Welcome to Thursday Trivia where we offer up a historical automotive trivia question and you try and solve it before seeing the answer after the jump. It’s like a history test, with cars! This week’s question: What auto maker bought the horse-drawn carriage that carried Abraham Lincoln to Ford’s Theatre? If you think you know the answer don’t wait four-score and seven years to make the jump and see if you are right.
Considering that the automobile wouldn’t be a fixture on the streets of America for another 30 years or so, it’s interesting that there are so many auto-related names involved in the horrible actions that took our 16th President’s life on April 14, 1965. Lincoln, Ford, Booth- all would one day become the names of both well and lessor-known auto makes during the next century. One name connected to that fateful night was also directly connected to an auto brand, just one that’s no longer with us today. From the Studebaker Museum:
Abraham Lincoln took this carriage to Fords Theater in Washington, D.C. on the evening of April 14, 1865, the night of his assassination.

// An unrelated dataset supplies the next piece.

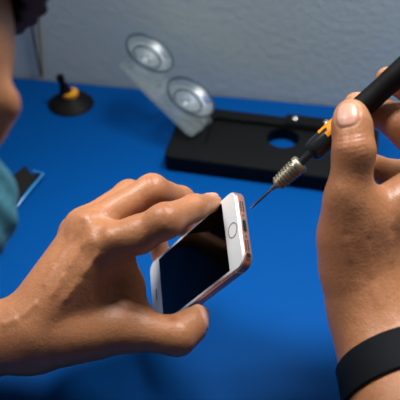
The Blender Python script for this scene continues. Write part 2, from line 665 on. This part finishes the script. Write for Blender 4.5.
# orange accents: two curved straps with windows around the neck of the grip
zz = s6 + 0.003 - s5
for a0, a1, f0_, f1_ in ((8, 36, 0.0, 1.0), (58, 84, 0.25, 1.0), (34, 60, 0.45, 0.68), (150, 178, 0, 1), (200, 226, .25, 1), (176, 202, .45, .68)):
    bm = bmesh.new()
    N = 8
    z0, z1 = s5 - 0.001 + f0_ * zz, s5 + f1_ * zz
    outl = []
    for z in np.linspace(z0, z1, 6):
        outl.append([(rr * math.cos(math.radians(a)), rr * math.sin(math.radians(a)), z)
                     for rr, aa in ((0.0072, np.linspace(a0, a1, N)), (0.0080, np.linspace(a1, a0, N))) for a in aa])
    loft(bm, outl)
    obj('orange_inlay', bm, 'orange', driver, angle=40)
bm = bmesh.new()
lathe(bm, [(0.0060, s6 - 0.006), (0.0074, s6 - 0.006), (0.0076, s6 - 0.001), (0.0060, s6 - 0.001)], 32, close=True)
bmesh.ops.recalc_face_normals(bm, faces=bm.faces)
hl = dpos(432)
dl('handle', [(0, s6 + 0.002), (0.0076, s6 + 0.002), (0.0079, s6 + 0.006), (0.0076, s7), (0.0074, s7 + 0.012), (0.0078, s7 + 0.014), (0.0078, hl - 0.004), (0.0070, hl), (0, hl)], 'handle')
dl('swivel_cap', [(0, hl), (0.0062, hl), (0.0066, hl + 0.004), (0.0055, hl + 0.009), (0, hl + 0.0095)], 'nose')
bm.free()

# ------------------------------------------------------------------ person
mm = 0.001
# --- left hand (index, middle, ring, little, thumb)
LI = [(106, 243, .582, 13), (138, 235, .573, 12.2), (165, 221, .565, 11.2), (194, 208, .588, 8.8), (212.5, 202.5, .612, 6.7)]
LM = [(89, 229, .597, 13), (152, 190, .603, 10.6), (181, 200, .630, 9.4), (185, 228, .650, 7.6)]
LR = [(84, 226, .616, 11.8), (129, 194.5, .638, 10.2), (152, 220, .670, 8.5), (161, 257, .685, 7.4)]
LL = [(76, 231, .638, 10.5), (104, 219, .672, 9), (120, 228, .690, 7.8), (130, 243, .700, 6.8)]
LT = [(70, 335, .598, 18), (127, 329, .592, 15), (177, 336, .588, 12.4), (190, 326, .596, 10.6), (198.5, 315, .606, 7.6)]
palmL = U(0.014,
    chain([(40, 328, .595, 17), (106, 245, .584, 12.5)], .01),
    chain([(32, 318, .600, 17), (89, 231, .600, 12.5)], .01),
    chain([(30, 318, .612, 16), (83, 228, .618, 11.3)], .01),
    chain([(32, 324, .630, 15), (76, 233, .640, 10)], .01),
    chain([(70, 318, .605, 16), (100, 275, .604, 14)], .01),
    chain([(30, 345, .603, 17), (95, 332, .600, 16)], .01))
webL = U(0.012, chain([(121, 258, .590, 9), (129, 285, .596, 8), (134, 308, .597, 9)], .01), chain([(95, 290, .600, 14), (120, 315, .600, 12)], .01))
armL = U(0.02, chain([(35, 331, .600, 17), (-40, 328, .606, 19), (-170, 330, .62, 27), (-330, 345, .62, 36)], .02),
         chain([(35, 346, .604, 15.5), (-40, 354, .612, 18), (-170, 362, .63, 26)], .02))
thenL = U(0.012, palmL, webL, armL)
fl = [chain(c, .005) for c in (LI, LM, LR, LL)]
thumbL = chain(LT, .007)
def baseL(p):
    pal = thenL(p)
    d = smin(pal, thumbL(p), 0.012)
    out = d
    for f_ in fl:
        out = smin(out, smin(pal, f_(p), 0.010), 0.0012)
    return out
DL = Detail(baseL)

# --- right hand
RT_ = [(354, 262, .567, 20.5), (349, 200, .549, 14.8), (354, 151, .541, 12.3), (352, 126, .545, 11.4), (351, 115, .548, 10.0)]
RI = [(445, 172, .567, 15), (403, 124, .566, 12.2), (376, 111, .578, 9.6), (356, 104, .582, 8)]
RM = [(462, 190, .588, 14), (446, 116, .592, 11), (413, 90, .578, 9.3), (388, 79, .573, 8.2)]
RR = [(462, 215, .605, 14), (440, 168, .625, 11.5), (395, 176, .618, 10.5), (372, 166, .612, 9)]
RL = [(458, 240, .615, 12), (440, 205, .64, 9.5), (410, 205, .640, 8.5), (392, 200, .632, 7.5)]
palmR = U(0.016,
    chain([(372, 222, .558, 17), (443, 176, .567, 15.5)], .01),
    chain([(367, 290, .572, 24), (446, 182, .570, 16)], .01),
    chain([(382, 300, .575, 25), (460, 200, .590, 15)], .01),
    chain([(400, 300, .585, 24), (462, 222, .605, 15)], .01),
    chain([(351, 236, .563, 19.5), (377, 312, .570, 23.5)], .01))
armR = U(0.02, chain([(377, 318, .568, 25), (388, 356, .555, 26), (405, 415, .525, 29), (450, 540, .475, 34)], .02),
         chain([(392, 320, .575, 24), (408, 360, .560, 26), (430, 415, .532, 29), (475, 540, .480, 34), (535, 784, .395, 40)], .02))
thenR = U(0.016, palmR, armR)
fr_ = [chain(c, .005) for c in (RI, RM, RR, RL)]
thumbR = chain(RT_, .007)
def baseR(p):
    pal = thenR(p)
    out = smin(pal, thumbR(p), 0.016)
    for f_ in fr_:
        out = smin(out, smin(pal, f_(p), 0.010), 0.0012)
    return out
DR = Detail(baseR)

def dorsal(D, pts, w=0.0009, amp=0.0005):
    """crease drawn on the surface through sighted points"""
    Q = [march(D.base, x, y)[0] for x, y in pts]
    for a, b in zip(Q[:-1], Q[1:]):
        if a is not None and b is not None and np.linalg.norm(a - b) < 0.03:
            D.crease(a, b, w, amp)

# knuckle wrinkles (left index, middle), thumb joint folds
for dx_ in (-5, -1.5, 2, 5):
    dorsal(DL, [(162 + dx_, 203.5), (164 + dx_, 208), (167 + dx_, 213)], .0007, .0003)
for dx_ in (-3, 1, 5):
    dorsal(DL, [(149 + dx_, 177), (152 + dx_, 184)], .0007, .00025)
dorsal(DL, [(170, 316), (174, 319)], .0026, .0009)
dorsal(DL, [(120, 296), (134, 302), (146, 306)], .0010, .0004)
dorsal(DL, [(112, 302), (128, 309), (142, 313)], .0010, .00035)
# tendons and veins on the back of the left hand
for pts, amp in (([(100, 250), (82, 278), (62, 304)], -.0010), ([(86, 238), (66, 272), (50, 300)], -.0009),
                 ([(73, 233), (56, 262), (42, 290)], -.0007),
                 ([(40, 300), (20, 318), (0, 326)], -.0008)):
    dorsal(DL, pts, .0026, amp)
for (x, y, r, a) in ((110, 236, 8, .0022), (90, 221, 7, .0022), (84, 217, 6, .0014), (164, 210, 6, .0006), (98, 233, 5, -.0016), (82, 223, 4, -.0010),
                     (92, 250, 8, -.0012), (60, 250, 6, -.0006), (112, 290, 9, -.0012)):
    q, _n = march(baseL, x, y)
    if q is not None:
        DL.blob(q, r * mm, a)
# left thumb nail on the right-hand side of its tip
q, n_ = march(baseL, 202, 318)
axis = nrm(P(198.5, 315, .606) - P(184, 331, .590))
side = nrm(C3(0.72, -0.12, 0.70))
side = nrm(side - axis * (side @ axis))
nc = P(196.5, 317, .604)
t = 0.02
for _ in range(60):
    t -= float(baseL((nc + side * t)[None])[0]) * 0.9
nailc = nc + side * t
DL.nail(nailc, side, axis, 0.0084, 0.0072)
# left index, middle nails (far side, mostly hidden)
def tipnail(D, base, chain_pts, outdir, hl=0.0058, hw=0.0048, back=0.002):
    a = P(*chain_pts[-2][:3]); b = P(*chain_pts[-1][:3])
    ax = nrm(b - a); od = nrm(outdir - ax * (outdir @ ax))
    c = b - ax * back
    t = 0.02
    for _ in range(60):
        t -= float(base((c + od * t)[None])[0]) * 0.9
    D.nail(c + od * t, od, ax, hl, hw)
tipnail(DL, baseL, LI, C3(0.2, 1, -0.3))
tipnail(DL, baseL, LM, C3(1, .3, -0.3))
tipnail(DL, baseL, LR, C3(1, .3, -0.3))
tipnail(DL, baseL, LL, C3(1, .3, -0.3))

# right thumb nail facing the camera
q, n_ = march(baseR, 346.5, 113.5)
ax = nrm(P(351, 113, .548) - P(353, 140, .543))
DR.nail(q, nrm(n_ * 0.5 + C3(-0.30, 0.12, 0.9) * 0.5), ax, 0.0084, 0.0070)
for k, y in enumerate((136, 140.5, 145, 150, 154)):
    dorsal(DR, [(338, y + 1.5), (347, y), (356, y - 1), (366, y - 4)], .0008, .00016 + .00012 * (k % 2))
for (x, y, r, a) in ((341, 190, 9, .0016), (350, 148, 8, .0006), (344, 172, 10, .0004)):
    q, _n = march(baseR, x, y)
    DR.blob(q, r * mm, a)
for pts, amp in (([(342, 205), (345, 235), (352, 265)], -.0005), ([(372, 200), (368, 240), (372, 280), (380, 310)], -.0005), ([(396, 190), (392, 230), (392, 270)], -.0007)):
    dorsal(DR, pts, .0028, amp)
tipnail(DR, baseR, RI, C3(-0.1, 0.9, -0.5))
tipnail(DR, baseR, RM, C3(-0.1, 0.9, -0.5))
tipnail(DR, baseR, RR, C3(0, 0.2, -1))
tipnail(DR, baseR, RL, C3(0, 0.2, -1))
for (D, c) in ((DL, LI), (DL, LM), (DL, LR), (DL, LT), (DR, RI), (DR, RM), (DR, RT_)):
    D.pads.append((P(*c[-1][:3]), 0.011, 0.55))

# --- head, neck, torso, upper arms (coarse, mostly outside the frame)
hc = P(-199, 66, .385)                       # centre of the skull
hf = nrm(C3(0.76, -0.49, -0.43))              # face direction
hu = C3(0.38, 0.78, -0.40); hu = nrm(hu - hf * (hu @ hf))
hs = np.cross(hf, hu)                         # towards the person's right
def H(f_, s_, u_): return hc + hf * f_ * mm + hs * s_ * mm + hu * u_ * mm
skull = U(0.02, ell(H(-8, 0, 22), (hf, hs, hu), (.094, .074, .088)), ell(H(22, 0, -28), (hf, hs, hu), (.062, .058, .075)),
          cap(H(52, 0, -80), H(40, 0, -84), .018, .020), cap(H(10, 48, -66), H(44, 14, -86), .014, .014), cap(H(10, -48, -66), H(44, -14, -86), .014, .014))
nose = U(0.006, cap(H(82, 0, 8), H(98, 0, -22), .007, .010), cap(H(88, 9, -26), H(88, -9, -26), .008, .008))
lips = U(0.004, cap(H(84, 14, -52), H(84, -14, -52), .006, .006), cap(H(82, 11, -60), H(82, -11, -60), .006, .006))
brow = U(0.01, cap(H(80, 32, 22), H(84, 8, 19), .008, .008), cap(H(80, -32, 22), H(84, -8, 19), .008, .008))
def ear(s): return ell(H(-6, s * 76, -8), (hf, hs, hu), (.017, .007, .031))
eyeh = [ell(H(82, s * 31, 2), (hf, hs, hu), (.012, .016, .009)) for s in (1, -1)]
spine = np.array([-0.27, -0.10, 0.96]); chest = np.array([-0.25, 0.02, 1.00])
shR = np.array([-0.10, -0.04, 0.98]); shL = np.array([-0.41, 0.05, 0.98])
elR = P(535, 784, .395); elL = P(-330, 345, .62)
neck = U(0.02, cap(H(-25, 0, -50), (chest + spine) / 2 + np.array([0, .02, .07]), .056, .062))
bodyhead0 = U(0.012, skull, nose, lips, brow)
def headf(p):
    d = bodyhead0(p)
    for e_ in eyeh: d = np.maximum(d, -e_(p)) if False else -smin(-d, e_(p), 0.006)
    d = smin(d, ear(1)(p), 0.004); d = smin(d, ear(-1)(p), 0.004)
    return smin(d, neck(p), 0.02)
pelvis = np.array([-0.33, -0.42, 0.62])
nbase = (chest + spine) / 2 * 0.55 + H(-25, 0, -50) * 0.45
torso = U(0.06, cap((chest + spine) / 2, nbase, .080, .064), cap(shL + [0.05, 0, -.02], shR + [-0.05, 0, -.02], .062, .062), cap(chest + [0, -.03, -.08], pelvis, .120, .130),
          cap(chest + [-.08, -.03, -.06], pelvis + [-.05, 0, 0], .10, .12), cap(chest + [.08, -.03, -.06], pelvis + [.05, 0, 0], .10, .12))
uR = U(0.03, cap(shR, elR, .056, .042)); uL = U(0.03, cap(shL, elL, .056, .042))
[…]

The open barouche model carriage was built by Wood Brothers in 1864 and presented to Lincoln by a group of New York merchants shortly before the president’s second inauguration. The carriage is equipped with six springs and solid silver lamps, door handles and hubcaps. The steps are connected to the doors so that they lower and rise as the doors open and close.
The Studebaker brothers had a great appreciation for the United States and its history. When given the chance to purchase the Lincoln Carriage in 1889, Clement Studebaker moved quickly. Mr. Studebaker bought the vehicle from F. B. Brewer of New York, who had acquired it from Robert Lincoln, the president’s son. The younger Lincoln had sold the carriage shortly after his fathers murder. Studebaker shipped the carriage to Chicago and in August 1890 put it on exhibition on the second floor of the Studebaker Michigan Avenue Repository.
The Lincoln Carriage was one of the first items entered into the Studebaker Corporations historic vehicles collection. Today it is one of the most treasured pieces in The Studebaker National Museum.
The Studebaker Brothers Manufacturing Company, later Studebaker, was well known as well in the 19th Century for the wagons the company built that served the great westward migration. The company’s first automobile, an electric car, was produced in their South Bend Indiana factory in 1897. Production of the Studebaker Electric would begin in earnest after the turn of the century. Their first gasoline-powered vehicle was the Studebaker-Garford automobile of 1904, a car that used the Studebaker chassis and a Garford two-cylinder engine.